I still have tremendous faith in the private sector. I wholeheartedly support the desires and pursuits of individuals who seek to explore space using their own money. But I no longer see manned spaceflight as an appropriate realm for NASA or for any federal government agency. I don't believe that taxpayer dollars should be used to enable some cocky fighter-jock's joyride beyond the atmosphere.

I believe that space will inevitably be explored once a commercial rationale exists do do so, or if there is an essential national defense need that can only be filled through space assets. Frankly, the justifications I've seen behind some MilSpace programs truly stretch the bounds of what could be considered a legitimate "national defense" need.
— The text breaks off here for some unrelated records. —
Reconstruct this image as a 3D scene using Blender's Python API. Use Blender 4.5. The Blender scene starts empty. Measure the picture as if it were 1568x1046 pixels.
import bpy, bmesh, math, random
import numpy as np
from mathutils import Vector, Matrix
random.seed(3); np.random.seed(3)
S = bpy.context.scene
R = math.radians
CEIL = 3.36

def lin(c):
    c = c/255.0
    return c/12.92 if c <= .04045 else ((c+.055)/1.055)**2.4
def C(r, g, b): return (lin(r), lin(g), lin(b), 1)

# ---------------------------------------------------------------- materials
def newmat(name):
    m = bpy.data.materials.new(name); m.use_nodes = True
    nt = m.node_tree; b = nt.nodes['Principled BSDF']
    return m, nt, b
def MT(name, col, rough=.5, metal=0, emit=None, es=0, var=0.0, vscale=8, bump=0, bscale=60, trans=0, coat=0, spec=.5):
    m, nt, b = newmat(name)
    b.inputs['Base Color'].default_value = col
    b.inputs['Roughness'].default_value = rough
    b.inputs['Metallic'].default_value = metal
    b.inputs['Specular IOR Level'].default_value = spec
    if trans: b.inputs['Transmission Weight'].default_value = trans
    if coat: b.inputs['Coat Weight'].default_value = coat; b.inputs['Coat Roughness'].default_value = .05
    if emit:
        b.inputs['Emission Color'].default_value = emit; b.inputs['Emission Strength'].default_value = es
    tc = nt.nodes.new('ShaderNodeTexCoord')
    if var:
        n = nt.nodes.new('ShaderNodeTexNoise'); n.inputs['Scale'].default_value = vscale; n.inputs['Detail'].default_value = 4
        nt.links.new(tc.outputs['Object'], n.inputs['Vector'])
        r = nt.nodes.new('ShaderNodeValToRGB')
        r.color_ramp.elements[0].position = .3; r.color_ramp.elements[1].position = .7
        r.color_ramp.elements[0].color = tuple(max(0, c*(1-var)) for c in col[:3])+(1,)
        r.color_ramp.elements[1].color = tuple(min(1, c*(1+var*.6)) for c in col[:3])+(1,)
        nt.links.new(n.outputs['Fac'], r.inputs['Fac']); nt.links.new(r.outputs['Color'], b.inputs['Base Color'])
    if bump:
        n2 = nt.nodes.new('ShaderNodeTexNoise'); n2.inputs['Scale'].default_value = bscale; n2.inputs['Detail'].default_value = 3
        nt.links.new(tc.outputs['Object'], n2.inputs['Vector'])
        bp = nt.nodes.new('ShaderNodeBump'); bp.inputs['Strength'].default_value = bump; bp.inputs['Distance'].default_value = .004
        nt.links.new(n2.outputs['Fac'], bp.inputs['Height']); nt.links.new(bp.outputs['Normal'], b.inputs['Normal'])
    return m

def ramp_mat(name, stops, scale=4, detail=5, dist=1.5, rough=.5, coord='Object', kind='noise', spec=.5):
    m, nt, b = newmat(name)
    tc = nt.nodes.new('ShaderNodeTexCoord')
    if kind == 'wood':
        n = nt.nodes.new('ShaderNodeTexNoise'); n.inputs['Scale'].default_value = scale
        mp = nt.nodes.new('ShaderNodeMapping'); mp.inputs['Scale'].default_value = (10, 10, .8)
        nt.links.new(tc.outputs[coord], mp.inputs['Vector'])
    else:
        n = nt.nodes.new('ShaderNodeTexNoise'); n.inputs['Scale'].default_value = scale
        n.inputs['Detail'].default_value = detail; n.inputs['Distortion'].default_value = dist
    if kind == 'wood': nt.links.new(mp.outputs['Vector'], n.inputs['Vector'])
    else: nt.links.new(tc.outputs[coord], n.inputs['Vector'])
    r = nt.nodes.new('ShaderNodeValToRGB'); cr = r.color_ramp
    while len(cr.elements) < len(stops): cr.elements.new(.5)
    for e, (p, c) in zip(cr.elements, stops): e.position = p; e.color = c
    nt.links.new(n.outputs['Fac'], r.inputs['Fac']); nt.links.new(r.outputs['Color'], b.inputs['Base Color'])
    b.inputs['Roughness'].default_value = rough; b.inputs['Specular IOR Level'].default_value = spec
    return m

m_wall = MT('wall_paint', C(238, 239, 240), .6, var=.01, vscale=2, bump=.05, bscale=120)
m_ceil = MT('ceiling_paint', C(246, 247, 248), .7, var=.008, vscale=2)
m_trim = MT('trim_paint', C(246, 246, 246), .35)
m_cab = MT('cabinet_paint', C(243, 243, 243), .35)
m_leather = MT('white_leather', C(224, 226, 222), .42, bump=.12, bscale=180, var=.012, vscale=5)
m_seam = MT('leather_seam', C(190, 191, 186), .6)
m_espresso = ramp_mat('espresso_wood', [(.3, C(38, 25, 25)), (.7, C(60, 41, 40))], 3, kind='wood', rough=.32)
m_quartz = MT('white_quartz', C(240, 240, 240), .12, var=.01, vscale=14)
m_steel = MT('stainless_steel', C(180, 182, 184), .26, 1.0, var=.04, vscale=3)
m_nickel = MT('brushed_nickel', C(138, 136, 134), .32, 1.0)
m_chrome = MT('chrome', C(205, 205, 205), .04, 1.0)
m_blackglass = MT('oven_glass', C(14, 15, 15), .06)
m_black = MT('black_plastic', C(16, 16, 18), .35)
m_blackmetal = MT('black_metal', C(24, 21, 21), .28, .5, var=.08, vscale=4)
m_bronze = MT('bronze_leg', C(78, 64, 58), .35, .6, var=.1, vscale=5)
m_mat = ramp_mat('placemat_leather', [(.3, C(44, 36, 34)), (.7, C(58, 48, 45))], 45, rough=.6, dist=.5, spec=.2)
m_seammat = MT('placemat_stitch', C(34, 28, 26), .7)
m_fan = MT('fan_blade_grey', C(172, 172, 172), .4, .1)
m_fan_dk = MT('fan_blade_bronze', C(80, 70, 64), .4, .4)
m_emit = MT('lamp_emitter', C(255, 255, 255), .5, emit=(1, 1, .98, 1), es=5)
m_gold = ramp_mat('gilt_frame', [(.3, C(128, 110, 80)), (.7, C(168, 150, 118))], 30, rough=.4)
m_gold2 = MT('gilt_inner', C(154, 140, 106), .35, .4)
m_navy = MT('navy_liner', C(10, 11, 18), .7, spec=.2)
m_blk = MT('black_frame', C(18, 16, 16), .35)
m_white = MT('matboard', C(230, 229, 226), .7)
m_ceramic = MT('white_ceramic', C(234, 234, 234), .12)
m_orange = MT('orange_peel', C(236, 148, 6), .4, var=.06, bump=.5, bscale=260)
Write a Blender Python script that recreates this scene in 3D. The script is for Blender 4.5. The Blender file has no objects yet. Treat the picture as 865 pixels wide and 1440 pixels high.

I speak from the perspective that every national defense dollar wasted on extraneous space assets is a dollar that could be spent on ensuring that our armed forces have the best armaments, armor, and vehicles for the current conflicts in which we're engaged.

When I started this blog, I was still a committed believer in NASA, the Air Force, MilSpace, and the Von Braun-ian vision of nationalist glory. If you pay close attention to my old posts, you might be able to pinpoint the period in which I became the bitter, jaded individual I am today. It wasn't simply the realization that ESAS was an untenable plan for getting back to the Moon on the current budget, and it wasn't solely the increasing dissatisfaction I've had with being a pawn of MilSpace. But I think the confluence of both facts can probably explain it.

So now I've traveled full-circle, from Space Cheerleader to Space Critic. Feel free to call me a flip-flopper. You have my permission to dismiss me as bitter and my opinions as irrelevant.